[YOUR TASK]: Within the material below, find each line bearing the word "scene" and present it.

══════════════════════════════

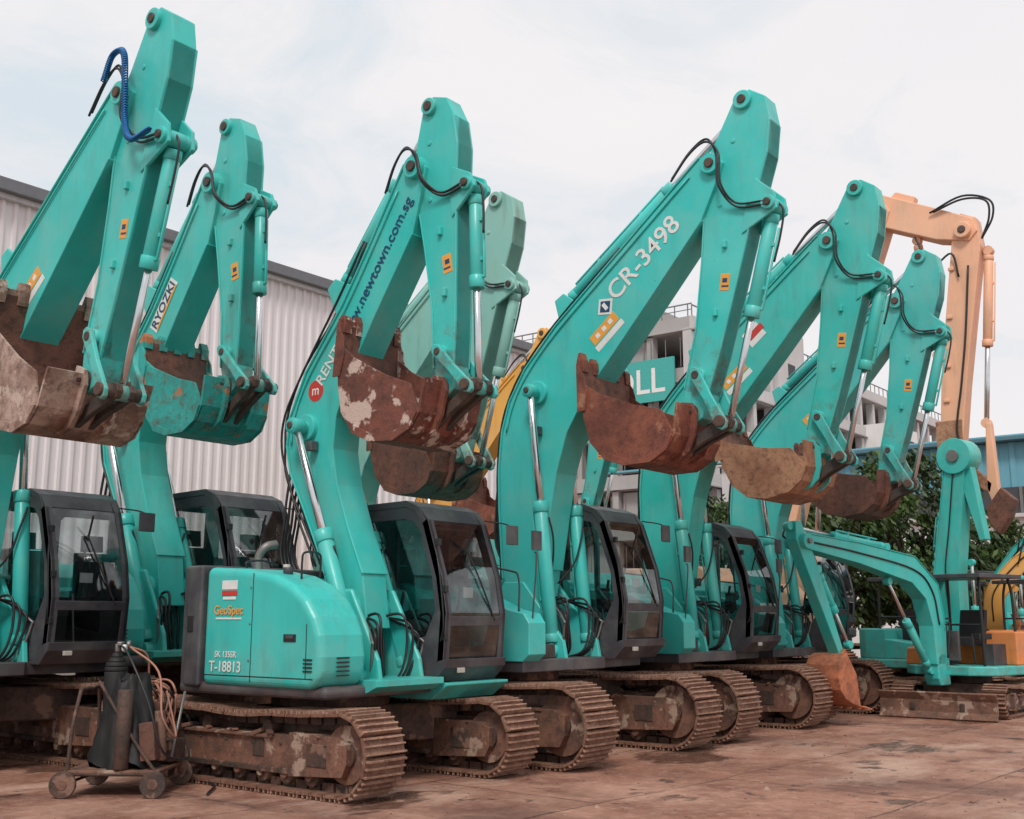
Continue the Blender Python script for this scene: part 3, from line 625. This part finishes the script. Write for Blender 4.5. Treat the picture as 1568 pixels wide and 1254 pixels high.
# ------------------------------------------------------------------ mini excavators
def mini(x,y,rz,pt,pose,canopy=True,accent=None,s=1.0,under=None):
    root=empty("mini_excavator",(x,y,0),rz,s)
    ur=empty("undercarriage",(0,0,0),(under-rz) if under is not None else 0,1,root)
    track(ur,-.75,1.15,.28,.38,frame_l,-1); track(ur,.75,1.15,.28,.38,frame_l,1)
    q=Part("dozer_blade",ur,.01,2)
    q.strip([(1.62,.02),(1.56,.12),(1.55,.3),(1.62,.42)],.04,-.95,.95,frame_l)
    for sx in (-1,1): q.prism([(.4,.3),(1.58,.14),(1.58,.26),(.4,.44)],sx*.4-.04,sx*.4+.04,frame_m)
    q.box((0,0,.42),(1.1,1.3,.22),frame_m); q.done()
    u=Part("body",root,.04,3)
    u.cyl((0,0,.5),(0,0,.68),.4,frame_m,seg=24)
    u.slab([(-.8,-.7),(-.55,-1.0),(0,-1.1),(.55,-1.0),(.8,-.7),(.85,.5),(.5,.8),(-.5,.8),(-.85,.5)],.66,.82,pt)
    u.slab([(-.78,-.7),(-.52,-1.0),(0,-1.08),(.52,-1.0),(.78,-.7),(.8,-.25),(-.8,-.25)],.82,1.38,accent or pt)
    u.prism([(-.3,.82),(.6,.82),(.55,1.1),(-.3,1.2)],-.8,-.42,accent or pt)
    u.prism([(.75,.5),(1.05,.5),(1.1,.62),(1.1,.95),(1.0,1.05),(.75,1.0)],-.14,.14,pt)
    for i in range(4): u.box((-.2+.1*i,-1.05,1.1),(.05,.06,.3),black_in)
    u.done()
    k=Part("operator_station",root,.015,2)
    k.prism([(-.25,1.15),(.25,1.15),(.25,1.28),(-.15,1.3),(-.25,1.75),(-.35,1.75)],-.2,.26,black_in)
    for sx in (-.35,.4): k.cyl((sx,.4,.85),(sx,.45,1.35),.02,black_in,seg=6); k.box((sx,.1,1.3),(.1,.4,.1),black_in)
    k.box((0,.6,1.15),(.5,.06,.5),dark_paint); k.box((-.2,.3,.9),(.3,.3,.12),black_in); k.box((.5,-.1,1.0),(.2,.5,.35),dark_paint)
    if canopy:
        for (px,pa) in ((-.55,-.5),(.65,-.5),(-.55,.5),(.65,.55)): k.tube([(px,pa,.82),(px,pa,1.9),(px*.95,pa*.9,2.3)],.028,rubber,6)
        k.slab([(-.66,-.66),(.76,-.66),(.76,.7),(-.66,.7)],2.28,2.35,dark_paint)
        k.tube([(-.55,.5,1.5),(.65,.55,1.5)],.02,rubber,6,raw=True); k.tube([(-.55,-.5,1.6),(-.55,.5,1.6)],.02,rubber,6,raw=True)
    k.done()
    b=Part("boom",root,.015,2)
    bl=pose["boom"]; w=pose.get("w",.13)
    up=[];dn=[]
    for i,(p,hw) in enumerate(bl):
        a=bl[max(0,i-1)][0]; c=bl[min(len(bl)-1,i+1)][0]; d_=(c-a)/abs(c-a); up.append(p+d_*1j*hw); dn.append(p-d_*1j*hw)
    b.prism(up+dn[::-1],-w,w,pt); b.strip(up,.015,-w-.015,w+.015,pt)
    e=bl[-1][0]; hd=pose.get("head",.12); b.cyl((-w-.05,e.real,e.imag),(w+.05,e.real,e.imag),hd,pt,seg=26); b.cyl((-w-.09,e.real,e.imag),(w+.09,e.real,e.imag),hd*.35,steel,seg=16)
    b.done()
    A,B=pose["stick"]; d_=(B-A)/abs(B-A); n=d_*1j
    s_=Part("stick",root,.012,2)
    s_.prism([A-d_*.35+n*.04,A-d_*.1+n*.16,A+d_*.3+n*.15,B+n*.06,B-n*.06,A+d_*.3-n*.12,A-d_*.3-n*.08],-.1,.1,pt); s_.done()
    h=Part("hydraulic_cylinders",root,.005,1)
    for (p0,p1) in pose["cyl"]: hyd(h,0,p0,p1,.06,pt,.55)
    h.done()
    if pose.get("bs",.55)>0:
        v=Part("bucket",root,.008,2)
        bm_=lambda p:B+(p-H200)*complex(math.cos(pose["brot"]),math.sin(pose["brot"]))*pose.get("bs",.55)
        prof=[2.84+4.02j,2.79+3.66j,2.68+3.48j,2.46+3.36j,2.12+3.35j,1.84+3.44j,1.64+3.66j,1.545+3.98j,1.50+4.32j,1.49+4.66j]
        bm2=pose.get("bmat",rust_dust)
        v.strip([bm_(p) for p in prof],-.02,-.3,.3,bm2)
        for sx in (-1,1): v.prism([bm_(p) for p in prof[1:-1]+[2.3+4.1j]],sx*.3-.012,sx*.3+.012,bm2)
        for sx in (-1,1): v.prism([B+.1,B+.1j,B-.1,bm_(2.5+3.5j),bm_(2.75+3.5j)],sx*.13-.02,sx*.13+.02,bm2)
        for i in range(4): xx=-.25+.5*i/3; v.prism([bm_(p) for p in (1.44+4.55j,1.55+4.55j,1.51+4.9j,1.47+4.9j)],xx-.03,xx+.03,bm2)
        v.done()
    t=Part("hoses",root,0)
    for j in range(4):
        p0=bl[1][0]; t.tube([(-.1+.1*j,.9,.95),(-.15+.12*j,.5+.1*j,1.5),(-.1+.1*j,p0.real-.1,p0.imag)],.016,rubber,6)
    A0=bl[-2][0]; t.tube([(-.17,A0.real,A0.imag),(-.2,e.real-.2,e.imag+.25),(-.18,e.real+.15,e.imag+.1),(-.12,A.real,A.imag)],.016,rubber,6)
    t.tube([(w+.01,p.real,p.imag) for p,_ in bl[1:]],.016,rubber,6); t.tube([(-w-.02,(p+.04j).real,(p+.04j).imag) for p,_ in bl[1:]],.014,rubber,6)
    t.done()
    return root
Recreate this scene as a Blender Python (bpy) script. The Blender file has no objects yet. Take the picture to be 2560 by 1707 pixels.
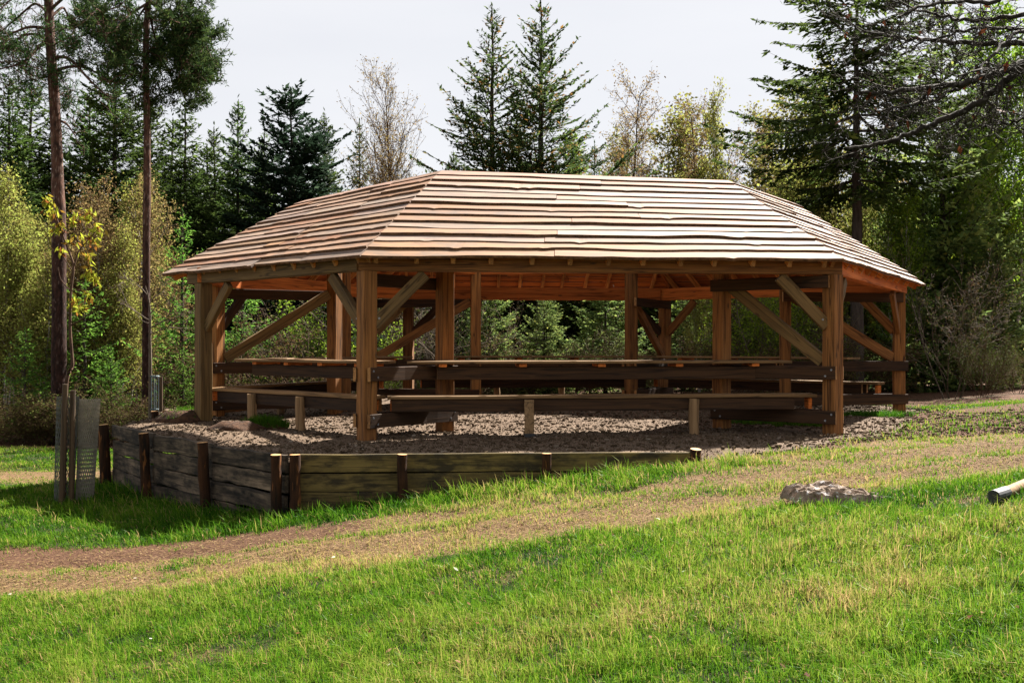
import bpy, math, random
import numpy as np
from mathutils import Vector, Matrix

# ------------------------------------------------------------------ camera, world, sun, exposure
SC = bpy.context.scene
COL = SC.collection
EYE = 1.136                       # eye height above the gravel floor (z = 0)
FPX, HOR = 2690.0, 864.0          # focal length and horizon row of the 2560 px photograph
cam_d = bpy.data.cameras.new("camera"); cam_d.sensor_width = 36.0
cam_d.lens = FPX / 2560 * 36; cam_d.clip_start = 0.1; cam_d.clip_end = 2000
cam = bpy.data.objects.new("camera", cam_d); COL.objects.link(cam)
cam.location = (0, 0, EYE); cam.rotation_euler = (math.radians(90.22), 0, 0)
SC.camera = cam

SUN_AZ = math.atan2(0.60, 0.72)   # from +Y towards +X
SUN_EL = math.radians(46.9)
sdir = Vector((math.sin(SUN_AZ) * math.cos(SUN_EL), math.cos(SUN_AZ) * math.cos(SUN_EL), math.sin(SUN_EL)))
sun_d = bpy.data.lights.new("sun", 'SUN'); sun_d.energy = 5.0; sun_d.angle = math.radians(0.6); sun_d.color = (1.0, 0.955, 0.87)
sun = bpy.data.objects.new("sun", sun_d); COL.objects.link(sun)
sun.rotation_euler = sdir.to_track_quat('Z', 'Y').to_euler(); sun.location = (10, 10, 30)

W = bpy.data.worlds.new("World"); SC.world = W; W.use_nodes = True
nt = W.node_tree; nt.nodes.clear()
wo = nt.nodes.new('ShaderNodeOutputWorld'); bg = nt.nodes.new('ShaderNodeBackground'); bg.inputs[1].default_value = 0.05
sky = nt.nodes.new('ShaderNodeTexSky'); sky.sky_type = 'NISHITA'; sky.sun_disc = False
sky.sun_elevation = SUN_EL; sky.sun_rotation = SUN_AZ
tc = nt.nodes.new('ShaderNodeTexCoord'); mp = nt.nodes.new('ShaderNodeMapping'); mp.inputs['Scale'].default_value = (1.2, 1.2, 5)
nz = nt.nodes.new('ShaderNodeTexNoise'); nz.inputs['Scale'].default_value = 1.6; nz.inputs['Detail'].default_value = 5
cr = nt.nodes.new('ShaderNodeValToRGB')
cr.color_ramp.elements[0].position = 0.3; cr.color_ramp.elements[0].color = (3.15, 3.18, 3.32, 1)
cr.color_ramp.elements[1].position = 0.7; cr.color_ramp.elements[1].color = (3.5, 3.5, 3.58, 1)
mx = nt.nodes.new('ShaderNodeMix'); mx.data_type = 'RGBA'; mx.inputs[0].default_value = 0.96
nt.links.new(tc.outputs['Generated'], mp.inputs[0]); nt.links.new(mp.outputs[0], nz.inputs['Vector'])
nt.links.new(nz.outputs[0], cr.inputs[0]); nt.links.new(sky.outputs[0], mx.inputs['A']); nt.links.new(cr.outputs[0], mx.inputs['B'])
nt.links.new(mx.outputs['Result'], bg.inputs[0]); nt.links.new(bg.outputs[0], wo.inputs[0])

SC.view_settings.view_transform = 'Standard'; SC.view_settings.look = 'None'
SC.view_settings.exposure = 2.4; SC.view_settings.gamma = 1.0
SC.render.engine = 'CYCLES'
SC.cycles.max_bounces = 6; SC.cycles.diffuse_bounces = 3; SC.cycles.transmission_bounces = 4; SC.cycles.transparent_max_bounces = 4

# ------------------------------------------------------------------ helpers
RS = np.random.RandomState
def tag(o, label=None, cat=None, group=None, kind=None):
    if label: o['label'] = label
    if cat: o['category'] = cat
    if group: o['group'] = group
    if kind: o['kind'] = kind
    return o
def empty(name, loc, label, cat, group=None):
    o = bpy.data.objects.new(name, None); COL.objects.link(o); o.location = loc; o.empty_display_size = .2
    return tag(o, label, cat, group)
class MB:
    """collects vertices, quads and tris; build() links them as one mesh object"""
    def __init__(s): s.v = []; s.q = []; s.t3 = []; s.tone = []; s.qm = []; s.tm = []; s.n = 0
    def add(s, v, q=None, t=None, tone=0.5, mat=0):
        v = np.asarray(v, float).reshape(-1, 3); s.v.append(v)
        s.tone.append(np.broadcast_to(np.asarray(tone, float), (len(v),)))
        if q is not None and len(q):
            q = np.asarray(q, int).reshape(-1, 4); s.q.append(q + s.n); s.qm.append(np.full(len(q), mat))
        if t is not None and len(t):
            t = np.asarray(t, int).reshape(-1, 3); s.t3.append(t + s.n); s.tm.append(np.full(len(t), mat))
        s.n += len(v)
    def mesh(s, name, mats, smooth=False):
        v = np.concatenate(s.v); me = bpy.data.meshes.new(name)
        q = np.concatenate(s.q) if s.q else np.zeros((0, 4), int); t = np.concatenate(s.t3) if s.t3 else np.zeros((0, 3), int)
        loops = np.concatenate([q.ravel(), t.ravel()]).astype(np.int32)
        st = np.concatenate([np.arange(len(q)) * 4, len(q) * 4 + np.arange(len(t)) * 3]).astype(np.int32)
        me.vertices.add(len(v)); me.vertices.foreach_set("co", v.astype(np.float32).ravel())
        me.loops.add(len(loops)); me.loops.foreach_set("vertex_index", loops)
        me.polygons.add(len(st)); me.polygons.foreach_set("loop_start", st)
        mi = np.concatenate(s.qm + s.tm).astype(np.int32) if (s.qm or s.tm) else np.zeros(0, np.int32)
        me.polygons.foreach_set("material_index", mi)
        me.polygons.foreach_set("use_smooth", np.full(len(st), smooth, bool))
        a = me.attributes.new("tone", 'FLOAT', 'POINT'); a.data.foreach_set("value", np.concatenate(s.tone).astype(np.float32))
        for m in (mats if isinstance(mats, (list, tuple)) else [mats]): me.materials.append(m)
        me.update(calc_edges=True)
        return me
    def build(s, name, mats, parent=None, smooth=False, loc=None):
        o = bpy.data.objects.new(name, s.mesh(name, mats, smooth)); COL.objects.link(o)
        if parent: o.parent = parent
        if loc is not None: o.location = loc
        return o
def tube(mb, pts, rad, sides=5, tone=.5, mat=0, cap=False, capmat=None):
    p = np.asarray(pts, float); n = len(p); rad = np.broadcast_to(np.asarray(rad, float), (n,))
    d = np.gradient(p, axis=0); d /= np.linalg.norm(d, axis=1)[:, None] + 1e-9
    ref = np.where(np.abs(d[:, 2:3]) > .9, np.array([[1., 0, 0]]), np.array([[0, 0, 1.]]))
    u = np.cross(d, ref); u /= np.linalg.norm(u, axis=1)[:, None] + 1e-9; w = np.cross(d, u)
    a = np.arange(sides) / sides * 2 * math.pi
    v = p[:, None, :] + rad[:, None, None] * (u[:, None, :] * np.cos(a)[None, :, None] + w[:, None, :] * np.sin(a)[None, :, None])
    i = np.arange(n - 1)[:, None] * sides; j = np.arange(sides)[None, :]; k = (j + 1) % sides
    q = np.stack([i + j, i + k, i + k + sides, i + j + sides], -1).reshape(-1, 4)
    mb.add(v.reshape(-1, 3), q, None, tone, mat)
    if cap:
        for e in (0, n - 1):
            vv = np.vstack([v[e], p[e]]); tt = [(x, (x + 1) % sides, sides) if e else ((x + 1) % sides, x, sides) for x in range(sides)]
            mb.add(vv, None, tt, tone, mat if capmat is None else capmat)
def norm(a): return a / (np.linalg.norm(a, axis=-1, keepdims=True) + 1e-9)
def diamonds(mb, c, d, w, tone=.5, mat=0):
    """leaf-like diamond faces: centre c, half axis d, half width w"""
    n = len(c); v = np.stack([c - d, c + w - d * .1, c + d, c - w - d * .1], 1).reshape(-1, 3)
    mb.add(v, np.arange(4 * n).reshape(n, 4), None, np.repeat(np.broadcast_to(np.asarray(tone, float), (n,)), 4), mat)
def boxv(x0, x1, y0, y1, z0, z1):
    return [(x0, y0, z0), (x1, y0, z0), (x1, y1, z0), (x0, y1, z0), (x0, y0, z1), (x1, y0, z1), (x1, y1, z1), (x0, y1, z1)]
BQ = [(0, 3, 2, 1), (4, 5, 6, 7), (0, 1, 5, 4), (1, 2, 6, 5), (2, 3, 7, 6), (3, 0, 4, 7)]
def cbox(mb, x0, x1, y0, y1, z0, z1, c=.006, tone=.5, mat=0, endmat=None, rs=None):
    """box with chamfered long edges along X; the ends may take another material"""
    n = 9 if rs is not None else 2
    xs = np.linspace(x0, x1, n)
    prof = [(y0 + c, z0), (y1 - c, z0), (y1, z0 + c), (y1, z1 - c), (y1 - c, z1), (y0 + c, z1), (y0, z1 - c), (y0, z0 + c)]
    v = np.array([[(x, py, pz) for py, pz in prof] for x in xs])
    if rs is not None:
        v[:, :, 1] += (rs.rand(n, 1) - .5) * .006; v[:, :, 2] += (rs.rand(n, 1) - .5) * .006
    i = np.arange(n - 1)[:, None] * 8; j = np.arange(8)[None, :]; k = (j + 1) % 8
    q = np.stack([i + j, i + j + 8, i + k + 8, i + k], -1).reshape(-1, 4)[:, ::-1]
    mb.add(v.reshape(-1, 3), q, None, tone, mat)
    em = mat if endmat is None else endmat
    for e, sgn in ((0, 1), (n - 1, -1)):
        c0 = v[e].mean(0); tt = [(8, (a + 1) % 8, a)[::-sgn] for a in range(8)]
        mb.add(np.vstack([v[e], c0]), None, tt, tone, em)
def noise2(x, y, seed=0):
    """smooth value noise in numpy"""
    x = np.asarray(x, float); y = np.asarray(y, float); xi = np.floor(x).astype(int); yi = np.floor(y).astype(int); fx = x - xi; fy = y - yi
    fx = fx * fx * (3 - 2 * fx); fy = fy * fy * (3 - 2 * fy)
    def h(a, b):
        n = (a * 374761393 + b * 668265263 + seed * 974711) & 0x7fffffff
        n = ((n ^ (n >> 13)) * 1274126177) & 0x7fffffff
        return ((n ^ (n >> 16)) & 0xffff) / 65535.0
    return (h(xi, yi) * (1 - fx) + h(xi + 1, yi) * fx) * (1 - fy) + (h(xi, yi + 1) * (1 - fx) + h(xi + 1, yi + 1) * fx) * fy
def fbm(x, y, seed=0, oct=4):
    r = 0; a = .5
    for o in range(oct): r = r + a * noise2(x * 2 ** o, y * 2 ** o, seed + o); a *= .5
    return r / (1 - .5 ** oct)
def at(xd, y):      # column of the photograph (2352 px wide) at depth y -> world X
    return (xd * 1.08844 - 1280) / FPX * y
def at_z(yd, y):    # row of the photograph at depth y -> world Z
    return EYE + (HOR - yd * 1.08844) / FPX * y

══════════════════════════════

[RIGHT ANSWER]:
Continue the Blender Python script for this scene: part 3, from line 625. This part finishes the script. Write for Blender 4.5. Treat the picture as 1568 pixels wide and 1254 pixels high.
Recreate this scene as a Blender Python (bpy) script. The Blender file has no objects yet. Take the picture to be 2560 by 1707 pixels.
SC = bpy.context.scene